En amont de la venue du pape à Jakarta, le président indonésien Joko Widodo a inauguré ce mois-ci le Terowongan Silahturahmi, un « tunnel fraternel » de 28 mètres de long reliant la mosquée Istiqlal – la plus grande d’Asie du Sud-Est – et la cathédrale Notre-Dame de l’Assomption Ces deux bâtiments emblématiques du patrimoine culturel et religieux indonésien sont situés en face l’un de l’autre et séparés par une voie rapide. Le programme officiel du pape François prévoit également, le 5 septembre, une rencontre interreligieuse dans la mosquée Istiqlal ; nul doute que les autorités religieuses et politiques du pays hôte seraient plus qu’honorées par la présence du Saint-Père en ce tunnel si symbolique.
Un contexte politique national tendu
Une kyrielle d’événements politiques plus ou moins importants pour les autorités du pays hôte borde la visite papale de septembre. Le 17 août, la République d’Indonésie a célébré le 79e anniversaire de son indépendance. Deux mois plus tard, courant octobre, l’Indonésie tournera la page Joko Widodo (au pouvoir depuis 2014). Un nouveau chef de l’Etat prendra ses fonctions, l’actuel ministre de la Défense Prabowo Subianto (devenant le 3e président indonésien issu des rangs de l’armée). Enfin, le mois suivant (en novembre, soit 7 mois à peine après les élections générales), des élections régionales convieront à nouveau aux urnes les 193 millions d’individus inscrits sur les listes électorales.

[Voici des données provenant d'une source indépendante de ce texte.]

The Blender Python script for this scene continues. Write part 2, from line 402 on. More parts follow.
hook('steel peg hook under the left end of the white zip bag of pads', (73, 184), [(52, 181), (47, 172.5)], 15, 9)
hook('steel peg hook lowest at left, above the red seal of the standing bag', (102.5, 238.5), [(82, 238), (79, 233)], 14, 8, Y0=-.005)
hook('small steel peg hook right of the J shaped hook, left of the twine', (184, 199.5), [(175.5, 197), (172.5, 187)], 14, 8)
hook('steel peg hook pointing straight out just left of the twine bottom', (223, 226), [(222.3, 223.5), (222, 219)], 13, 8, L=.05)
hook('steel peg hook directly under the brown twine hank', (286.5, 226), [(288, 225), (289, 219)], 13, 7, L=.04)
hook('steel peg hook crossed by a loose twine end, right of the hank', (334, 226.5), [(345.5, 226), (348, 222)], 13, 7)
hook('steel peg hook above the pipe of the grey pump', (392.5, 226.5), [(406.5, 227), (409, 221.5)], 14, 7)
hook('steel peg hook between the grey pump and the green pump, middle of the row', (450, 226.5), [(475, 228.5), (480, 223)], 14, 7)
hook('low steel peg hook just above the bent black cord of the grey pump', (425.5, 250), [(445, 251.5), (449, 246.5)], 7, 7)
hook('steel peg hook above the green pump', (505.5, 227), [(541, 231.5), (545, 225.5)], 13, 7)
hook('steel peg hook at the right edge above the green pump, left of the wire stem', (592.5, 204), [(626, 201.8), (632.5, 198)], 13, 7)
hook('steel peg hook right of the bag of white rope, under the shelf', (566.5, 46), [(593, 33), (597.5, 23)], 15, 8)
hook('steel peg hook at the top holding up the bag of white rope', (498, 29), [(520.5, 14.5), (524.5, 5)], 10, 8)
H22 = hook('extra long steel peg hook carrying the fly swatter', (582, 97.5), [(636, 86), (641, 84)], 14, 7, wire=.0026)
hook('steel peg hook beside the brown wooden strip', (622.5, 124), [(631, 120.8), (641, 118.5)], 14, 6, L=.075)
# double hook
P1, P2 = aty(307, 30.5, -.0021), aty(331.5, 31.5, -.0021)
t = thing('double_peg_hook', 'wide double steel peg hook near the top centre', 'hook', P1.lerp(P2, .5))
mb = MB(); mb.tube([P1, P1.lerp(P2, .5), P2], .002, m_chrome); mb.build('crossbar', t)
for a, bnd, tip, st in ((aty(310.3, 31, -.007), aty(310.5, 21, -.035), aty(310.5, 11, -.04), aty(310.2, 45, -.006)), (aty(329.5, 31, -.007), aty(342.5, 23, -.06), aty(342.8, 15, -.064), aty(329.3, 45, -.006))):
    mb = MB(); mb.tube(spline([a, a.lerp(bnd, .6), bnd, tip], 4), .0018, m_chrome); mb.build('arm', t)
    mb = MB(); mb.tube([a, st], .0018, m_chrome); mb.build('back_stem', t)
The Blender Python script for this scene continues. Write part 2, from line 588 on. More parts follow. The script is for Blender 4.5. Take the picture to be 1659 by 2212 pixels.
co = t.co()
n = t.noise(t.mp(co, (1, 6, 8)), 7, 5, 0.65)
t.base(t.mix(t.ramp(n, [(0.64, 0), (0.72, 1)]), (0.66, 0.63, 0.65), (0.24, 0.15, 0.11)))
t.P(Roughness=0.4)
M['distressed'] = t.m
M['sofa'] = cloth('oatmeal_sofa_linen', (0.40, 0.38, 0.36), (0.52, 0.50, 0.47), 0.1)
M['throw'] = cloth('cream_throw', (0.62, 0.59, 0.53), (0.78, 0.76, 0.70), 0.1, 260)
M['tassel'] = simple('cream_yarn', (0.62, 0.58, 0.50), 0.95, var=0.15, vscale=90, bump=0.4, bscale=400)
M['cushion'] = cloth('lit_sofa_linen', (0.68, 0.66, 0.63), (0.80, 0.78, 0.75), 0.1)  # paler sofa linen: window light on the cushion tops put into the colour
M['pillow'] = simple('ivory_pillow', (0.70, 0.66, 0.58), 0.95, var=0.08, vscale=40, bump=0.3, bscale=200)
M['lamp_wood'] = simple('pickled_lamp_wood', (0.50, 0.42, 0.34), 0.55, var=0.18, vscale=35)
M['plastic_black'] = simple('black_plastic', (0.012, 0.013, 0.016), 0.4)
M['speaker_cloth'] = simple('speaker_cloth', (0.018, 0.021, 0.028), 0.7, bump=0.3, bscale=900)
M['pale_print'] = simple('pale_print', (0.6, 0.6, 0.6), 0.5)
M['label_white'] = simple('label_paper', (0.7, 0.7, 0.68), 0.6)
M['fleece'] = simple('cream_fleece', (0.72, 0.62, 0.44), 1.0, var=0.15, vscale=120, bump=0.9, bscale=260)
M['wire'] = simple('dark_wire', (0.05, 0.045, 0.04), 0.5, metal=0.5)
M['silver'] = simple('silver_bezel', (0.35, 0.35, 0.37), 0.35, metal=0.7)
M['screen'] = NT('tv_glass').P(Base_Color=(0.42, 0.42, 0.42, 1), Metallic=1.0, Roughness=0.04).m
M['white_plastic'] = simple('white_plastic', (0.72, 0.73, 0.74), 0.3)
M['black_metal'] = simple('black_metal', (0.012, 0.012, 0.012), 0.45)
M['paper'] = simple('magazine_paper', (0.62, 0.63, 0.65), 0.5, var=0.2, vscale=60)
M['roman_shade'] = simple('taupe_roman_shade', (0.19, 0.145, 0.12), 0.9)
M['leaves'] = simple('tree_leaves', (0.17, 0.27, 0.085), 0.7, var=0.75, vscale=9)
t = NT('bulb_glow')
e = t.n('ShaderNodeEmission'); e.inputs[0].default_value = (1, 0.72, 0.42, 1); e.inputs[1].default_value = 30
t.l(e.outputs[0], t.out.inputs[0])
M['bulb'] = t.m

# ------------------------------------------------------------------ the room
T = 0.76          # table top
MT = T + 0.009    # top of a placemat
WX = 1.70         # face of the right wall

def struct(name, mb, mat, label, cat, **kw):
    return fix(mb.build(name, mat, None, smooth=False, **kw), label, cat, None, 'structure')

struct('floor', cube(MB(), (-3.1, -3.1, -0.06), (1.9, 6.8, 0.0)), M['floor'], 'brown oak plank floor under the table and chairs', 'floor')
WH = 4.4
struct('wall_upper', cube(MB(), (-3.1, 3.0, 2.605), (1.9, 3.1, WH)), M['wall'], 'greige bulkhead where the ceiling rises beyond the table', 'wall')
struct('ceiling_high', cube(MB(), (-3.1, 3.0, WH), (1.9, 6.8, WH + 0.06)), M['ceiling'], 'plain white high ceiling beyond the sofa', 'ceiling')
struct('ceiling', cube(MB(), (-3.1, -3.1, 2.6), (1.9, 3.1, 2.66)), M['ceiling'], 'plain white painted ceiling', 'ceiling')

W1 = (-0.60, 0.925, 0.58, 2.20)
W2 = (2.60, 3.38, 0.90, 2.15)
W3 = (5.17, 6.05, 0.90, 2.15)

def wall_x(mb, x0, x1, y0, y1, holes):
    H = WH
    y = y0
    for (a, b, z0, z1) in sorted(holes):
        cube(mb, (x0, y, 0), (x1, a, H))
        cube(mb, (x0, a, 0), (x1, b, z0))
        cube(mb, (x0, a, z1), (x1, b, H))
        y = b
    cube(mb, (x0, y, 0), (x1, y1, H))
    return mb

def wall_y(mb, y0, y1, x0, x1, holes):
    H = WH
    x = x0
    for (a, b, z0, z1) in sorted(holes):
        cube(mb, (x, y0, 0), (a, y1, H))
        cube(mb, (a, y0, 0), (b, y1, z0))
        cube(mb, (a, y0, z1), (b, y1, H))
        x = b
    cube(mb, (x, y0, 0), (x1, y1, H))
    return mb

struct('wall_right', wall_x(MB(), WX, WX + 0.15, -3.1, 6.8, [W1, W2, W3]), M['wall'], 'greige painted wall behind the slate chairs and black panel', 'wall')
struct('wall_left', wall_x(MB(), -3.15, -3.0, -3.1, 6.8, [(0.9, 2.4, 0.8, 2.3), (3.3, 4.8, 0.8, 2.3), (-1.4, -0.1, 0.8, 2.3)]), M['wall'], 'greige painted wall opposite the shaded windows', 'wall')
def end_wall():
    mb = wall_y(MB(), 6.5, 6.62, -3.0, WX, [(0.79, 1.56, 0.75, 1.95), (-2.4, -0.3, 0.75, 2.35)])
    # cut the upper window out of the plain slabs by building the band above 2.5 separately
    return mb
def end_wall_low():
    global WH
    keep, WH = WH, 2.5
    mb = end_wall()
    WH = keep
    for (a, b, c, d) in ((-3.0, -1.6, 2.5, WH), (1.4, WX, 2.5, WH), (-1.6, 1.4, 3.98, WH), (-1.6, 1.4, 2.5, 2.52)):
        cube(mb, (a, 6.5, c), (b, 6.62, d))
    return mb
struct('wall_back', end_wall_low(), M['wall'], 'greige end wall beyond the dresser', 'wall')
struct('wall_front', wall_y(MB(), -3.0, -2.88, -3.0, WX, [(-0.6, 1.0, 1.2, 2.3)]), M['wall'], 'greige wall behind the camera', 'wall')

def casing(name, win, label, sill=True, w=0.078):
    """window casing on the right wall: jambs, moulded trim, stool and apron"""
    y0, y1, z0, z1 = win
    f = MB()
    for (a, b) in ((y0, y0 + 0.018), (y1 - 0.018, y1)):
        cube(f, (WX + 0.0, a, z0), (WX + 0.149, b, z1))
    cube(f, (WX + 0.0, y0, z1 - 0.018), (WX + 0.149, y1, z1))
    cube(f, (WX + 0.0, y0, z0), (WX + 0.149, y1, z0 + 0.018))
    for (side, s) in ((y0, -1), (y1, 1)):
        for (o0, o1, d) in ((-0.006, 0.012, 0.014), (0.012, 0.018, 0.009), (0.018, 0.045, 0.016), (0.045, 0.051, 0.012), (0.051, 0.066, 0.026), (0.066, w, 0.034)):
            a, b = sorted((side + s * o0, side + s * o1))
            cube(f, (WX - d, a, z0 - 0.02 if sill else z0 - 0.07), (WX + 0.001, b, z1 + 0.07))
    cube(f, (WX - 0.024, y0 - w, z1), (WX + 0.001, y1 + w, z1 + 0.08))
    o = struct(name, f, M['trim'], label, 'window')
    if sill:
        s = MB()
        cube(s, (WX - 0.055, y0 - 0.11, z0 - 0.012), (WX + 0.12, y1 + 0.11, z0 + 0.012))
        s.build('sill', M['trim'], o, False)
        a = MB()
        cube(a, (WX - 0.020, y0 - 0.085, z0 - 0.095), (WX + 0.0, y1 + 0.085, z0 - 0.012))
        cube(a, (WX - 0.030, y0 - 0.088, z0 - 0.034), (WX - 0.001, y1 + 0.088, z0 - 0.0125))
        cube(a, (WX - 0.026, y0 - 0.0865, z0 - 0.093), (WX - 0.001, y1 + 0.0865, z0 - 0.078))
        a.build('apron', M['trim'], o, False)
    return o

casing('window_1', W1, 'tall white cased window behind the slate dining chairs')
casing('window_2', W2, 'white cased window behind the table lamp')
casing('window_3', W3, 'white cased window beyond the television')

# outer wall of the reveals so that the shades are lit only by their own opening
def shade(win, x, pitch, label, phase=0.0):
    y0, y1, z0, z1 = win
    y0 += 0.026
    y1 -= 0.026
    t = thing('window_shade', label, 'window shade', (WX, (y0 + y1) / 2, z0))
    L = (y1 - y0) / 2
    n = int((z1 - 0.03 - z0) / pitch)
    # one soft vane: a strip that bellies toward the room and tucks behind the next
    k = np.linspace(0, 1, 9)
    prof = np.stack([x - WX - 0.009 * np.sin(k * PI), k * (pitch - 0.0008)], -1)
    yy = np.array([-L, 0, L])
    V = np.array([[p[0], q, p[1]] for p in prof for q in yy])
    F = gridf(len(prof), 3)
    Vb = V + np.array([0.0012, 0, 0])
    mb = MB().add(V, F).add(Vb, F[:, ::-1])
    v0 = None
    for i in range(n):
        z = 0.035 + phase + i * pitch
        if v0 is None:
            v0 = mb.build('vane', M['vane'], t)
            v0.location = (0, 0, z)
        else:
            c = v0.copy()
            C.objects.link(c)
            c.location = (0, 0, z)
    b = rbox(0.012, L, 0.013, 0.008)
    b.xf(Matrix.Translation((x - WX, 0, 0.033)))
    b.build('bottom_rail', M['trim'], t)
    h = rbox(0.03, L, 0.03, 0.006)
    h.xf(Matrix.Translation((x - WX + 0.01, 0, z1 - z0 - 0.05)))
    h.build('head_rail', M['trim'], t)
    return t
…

Un agenda pour le moins politiquement chargé pour cette puissance émergente du Sud-Est asiatique, aujourd’hui 16e économie mondiale (6e économie d’Asie), membre fondateur de l’ASEAN (dont elle assura la présidence en 2023) et membre du G20 (qu’elle présida en 2022). Rien qui n’appelle bien entendu de remarque particulière sur ces divers rendez-vous de politique intérieure.
La part du « doute » (sur la gouvernance présidentielle à venir)
En revanche, que faudrait-il penser, sur un registre moins spirituel mais plus géopolitique et sujet à débat, de la très récente (fin juillet) visite à Moscou du futur président indonésien Prabowo Subianto, lequel assura aux autorités moscovites que son administration (une fois installée) conserverait des rapports étroits avec le Kremlin, appelant notamment à une coopération renforcée en matière de défense, d’énergie et d’éducation. Avant de conclure : « Nous considérons la Russie comme un grand ami » (The Straits Times, 1er août 2024).
Un « faux pas » du futur chef de l’État qui en dit peut-être déjà long sur la gouvernance à venir de cet ancien général ; une erreur que n’aurait certainement pas commise le président sortant Joko Widodo, au verbe plus mesuré (entre autres qualités) et au sens politique établi.
De quoi légitimement interpeller les observateurs, notamment lorsqu’on se rappelle que la politique étrangère « libre et active » de l’Indonésie est historiquement guidée par « la volonté de maintenir la paix et la stabilité régionale en renforçant la coopération » (selon le site Internet du ministère français des Affaires étrangères) et en privilégiant le dialogue pour régler les différends.